Opinion
April 15, 1937.
A. Spencer Feld, for the petitioners.
Paul Windels, Corporation Counsel [ Cyrus C. Perry of counsel], for the respondent.
In Hughes v. Board of Education of City of New York ( 249 A.D. 158) the Appellate Division has held that the provisions of the Education Law which confer tenure are applicable to evening high schools in a case which involves the principal of an evening high school. (Education Law, § 872.) The reasoning of the opinion is broad enough to include also teachers in evening high schools, if there are any such, who teach each and every period of each night during which the evening high schools are in session. The only situations which have been left open in the opinion of the Appellate Division are those involving teachers in evening high schools who serve less than each and every period of each session. The Appellate Division opinion does not state that the provisions of the Education Law in regard to tenure do not apply to such teachers. The appellate court merely indicated that no such case was before it, "whatever would be the relevancy" of such facts in a case where a night school teacher who served less than each full night of the session claimed permanent tenure.
Apparently all the applications which have been consolidated with the present motion involve teachers who have served less than each full night of the session.

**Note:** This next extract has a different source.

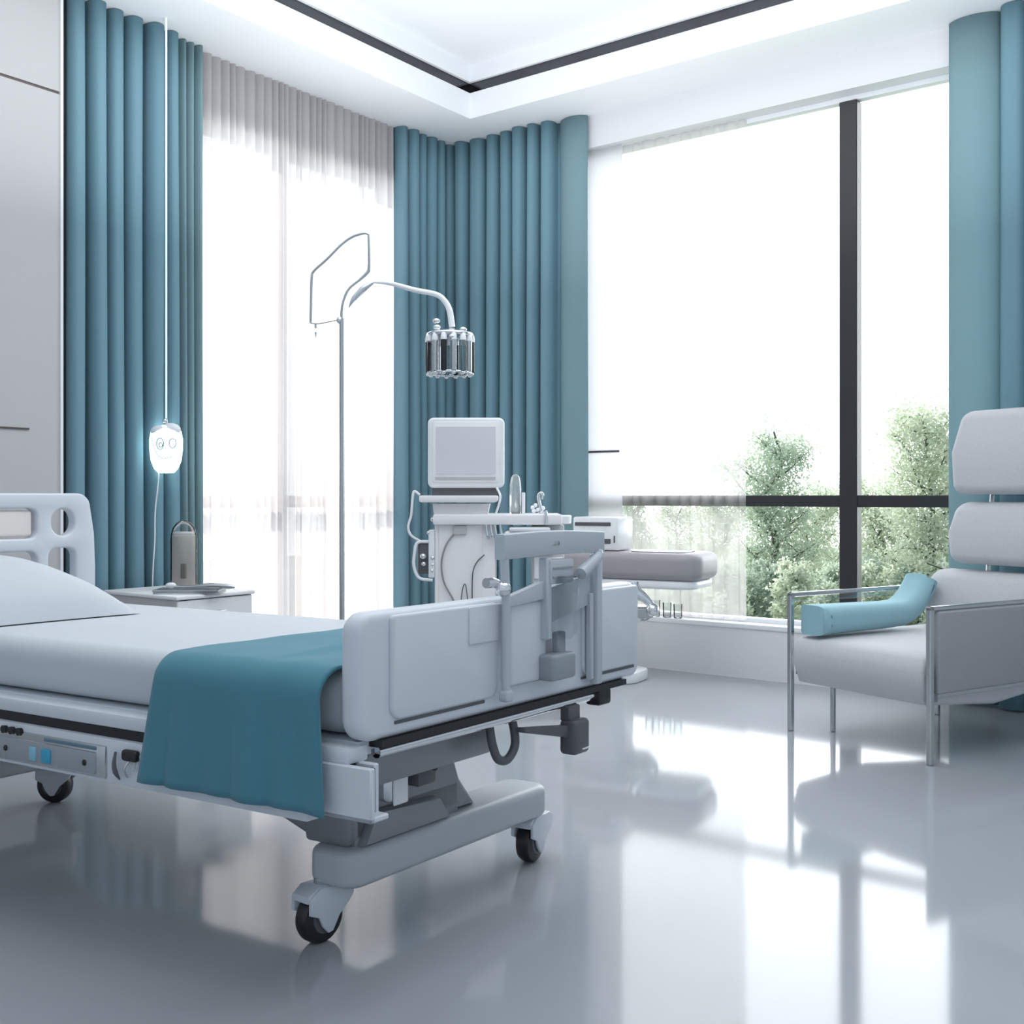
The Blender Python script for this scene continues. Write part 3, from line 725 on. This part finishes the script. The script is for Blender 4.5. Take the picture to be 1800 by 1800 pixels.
m = MB(KF); m.tube([(X(803), -.165, Zz(934)), (X(788), -.17, Zz(955)), (X(780), -.17, Zz(985)), (X(784), -.17, Zz(1018)), (X(798), -.17, Zz(1045)), (X(808), -.17, Zz(1066))], .0045, 8, 7)
m.build('cable', mat('grey_cable', (.30, .29, .29), .5), cart)
m = MB(KF); m.tube([(X(853), -.165, Zz(972)), (X(840), -.17, Zz(985)), (X(833), -.17, Zz(1005)), (X(832), -.17, Zz(1050))], .003, 8, 6)
m.tube([(X(812), -.17, Zz(1062)), (X(816), -.172, Zz(1030)), (X(821), -.172, Zz(1024)), (X(826), -.17, Zz(1062))], .0025, 8, 6); m.build('cable', DGREY, cart)
# pump on the left flank
m = MB(KF); m.box((X(738), -.13, Zz(1006)), (X(764), -.02, Zz(952)), .012, 3); pm = m.build('pump', DGREY, cart)
m = MB(KF); m.tube([(X(757), -.14, Zz(950)), (X(738), -.14, Zz(952)), (X(733), -.14, Zz(970)), (X(732), -.14, Zz(992)), (X(741), -.14, Zz(1012)), (X(764), -.14, Zz(1016))], .008, 10, 5); m.build('pump_guard', WGLOSS, pm)
m = MB(KF); m.box((X(757), -.15, Zz(1012)), (X(768), -.02, Zz(930)), .006, 2); m.build('pump_bracket', WGLOSS, pm)
for (px, py, r_) in ((748, 975, .016), (749, 988, .012), (764, 978, .012), (763, 1000, .010), (765, 912, .012), (757, 935, .009), (764, 990, .009)):
    m = MB(KF); m.ball((X(px), -.145, Zz(py)), r_, 14, 9); m.build('pump_knob', CHROME, pm)
# things on / under the counter
zct = Zz(903)
def ontop(px, y=0): return (X(px), y)
x, y = ontop(906, -.05)
m = MB(KF); m.lathe([(.028, zct), (.030, zct + .004), (.030, zct + .10), (.028, zct + .15), (.022, zct + .185), (.012, zct + .198), (.001, zct + .200)], (x, y, 0), 'z', 28)
bt = m.build('glass_bottle', mat('frosted_bottle_glass', (.82, .86, .86), .12, trans=.7, ior=1.3), None, 60); tag(bt, 'clear rounded glass bottle standing on the cart counter', 'bottle')
m = MB(KF); m.lathe([(.015, zct + .006), (.02, zct + .012), (.02, zct + .04), (.008, zct + .055), (.010, zct + .085), (.001, zct + .09)], (x, y, 0), 'z', 20); m.build('pump_insert', STEEL, bt, 60)
m = MB(KF); m.box((X(917), -.08, zct), (X(923), -.02, zct + .108), .004, 2)
tag(m.build('card_holder', WGLOSS, None), 'slim white upright card holder beside the glass bottle on the cart', 'card holder')
m = MB(KF); m.tube([(X(952), -.05, zct), (X(948), -.05, Zz(885)), (X(946), -.05, Zz(872)), (X(950), -.05, Zz(866)), (X(954), -.05, Zz(870)), (X(953), -.05, Zz(878))], [.009, .008, .008, .007, .006, .005], 12, 5)
m.lathe([(.022, zct), (.022, zct + .006), (.012, zct + .012)], (X(952), -.05, 0), 'z', 20)
tp_ = m.build('chrome_hook_tap', CHROME, None); tag(tp_, 'small curved chrome tap standing on the cart counter', 'tap')
for (px, py) in ((936, 892), (941, 888), (945, 896), (938, 898), (954, 893)):
    m = MB(KF); m.ball((X(px), -.05, Zz(py)), .011, 12, 8); m.build('tap_knob', WGLOSS, tp_)
m = MB(KF); m.tube([(X(936), -.05, Zz(900)), (X(952), -.05, Zz(893))], .005, 8); m.build('tap_stem', CHROME, tp_)
m = MB(KF); m.lathe([(.058, Zz(921)), (.064, Zz(920)), (.066, Zz(907)), (.062, Zz(905.5)), (.058, Zz(908))], (X(982), .0, 0), 'z', 36)
m.build('side_dish', WGLOSS, cart)
m = MB(KF); m.tube([(X(957), -.195, Zz(897)), (X(958), -.197, Zz(905)), (X(958), -.197, Zz(920))], [.007, .010, .010], 12, 2); m.build('probe', CHROME, cart)
m = MB(KF); m.box((X(886), -.20, Zz(966)), (X(973), .0, Zz(931)), .02, 4); m.box((X(895), -.21, Zz(932)), (X(965), -.02, Zz(925)), .008, 2)
pr = m.build('printer', WGLOSS, cart)
m = MB(KF); m.ball((X(895), -.20, Zz(940)), .012); m.build('printer_knob', BLACK, pr)
for (px) in (856, 864, 871, 880):
    m = MB(KF); m.tube([(X(px), -.19, Zz(921)), (X(px + 3), -.195, Zz(940)), (X(px + 5), -.19, Zz(945))], [.005, .008, .004], 10, 4); m.build('hanging_probe', CHROME, cart)

# ---------------------------------------------------------------- treatment couch by the window
ZE = 6.0
ec = pt((1146 - 900) / FPX * ZE, ZE); th = math.radians(-28)
EX = R * math.cos(th) + F * math.sin(th); EY = -R * math.sin(th) + F * math.cos(th)
EC = Frame(ec, EX, EY)
ex = thing('treatment_couch', 'grey padded treatment couch end on a chrome joint by the wide window', 'treatment couch', EC((-.05, .0, 0)))
m = MB(EC); m.prism(rrect(-.62, -.11, .30, .33, .11, 10), 'xy', .592, .742, bev=.045, seg=5); m.build('pad', TAUPE, ex, 60)
m = MB(EC); m.prism(rrect(-.12, -.05, .20, .18, .05, 8), 'xy', .741, .747); m.build('pad_inset', MGREY, ex, 60)
m = MB(EC); m.prism(rrect(-.60, -.09, .27, .31, .09, 8), 'xy', .545, .592, bev=.015, seg=2); m.build('pan', WGLOSS, ex, 60)
m = MB(EC); m.tube([(-.08, -.08, .56), (-.06, -.09, .525), (-.01, -.08, .49), (.02, -.07, .455)], [.045, .035, .025, .02], 16, 5); m.ball((.03, -.07, .43), .038); jt = m.build('joint', CHROME, ex, 60)
m = MB(EC); m.lathe([(.001, .36), (.05, .365), (.09, .40), (.11, .435), (.105, .44), (.001, .44)], (-.07, -.02, 0), 'z', 32); m.build('dish', STEEL, ex, 60)
m = MB(EC); m.prism(rrect(-.52, .0, -.18, .24, .08, 8), 'xy', .06, .55); m.prism(rrect(-.58, -.05, -.10, .28, .10, 8), 'xy', 0, .06, bev=.01); m.build('pedestal', WGLOSS, ex)
m = MB(EC); m.tube([(-.25, .08, .35), (-.1, -.02, .37), (.03, -.06, .41)], .022, 12, 4); m.build('support_arm', CHROME, ex)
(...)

The answering affidavit of Edward Mandel states that: "I am advised that none of the class teachers in the evening high schools served during the entire evening session."
There is no basis in the Education Law for distinguishing between teachers who were required to serve and who served each period of each night of the session, and teachers who were required to serve and who served, as directed, less than that. The Education Law (§ 872) fixes a probationary period of not less than one year and not to exceed three years, but contains no statement to indicate how much teaching must be done within each year. From 1921 to 1933, the board of education, by resolutions, purported to accord its evening high school teachers permanent tenure after a probationary period of three years, at the end of which certificates of permanent appointment were issued. These resolutions are similar to the resolution in the Hughes case affecting principals. Apparently the board of education, during this period of twelve years, purported to grant permanent tenure to teachers in evening high schools even though they served less than the full period of each session.
The removal of the petitioner from his present position in the evening high school and the recommendation of the appointment of other persons from a new and subsequent list was, therefore, contrary to law.
The petition for a peremptory order of mandamus commanding the respondent to reinstate the petitioner in the same position he occupied in the evening high school as of June, 1936, is, therefore, granted. Settle order.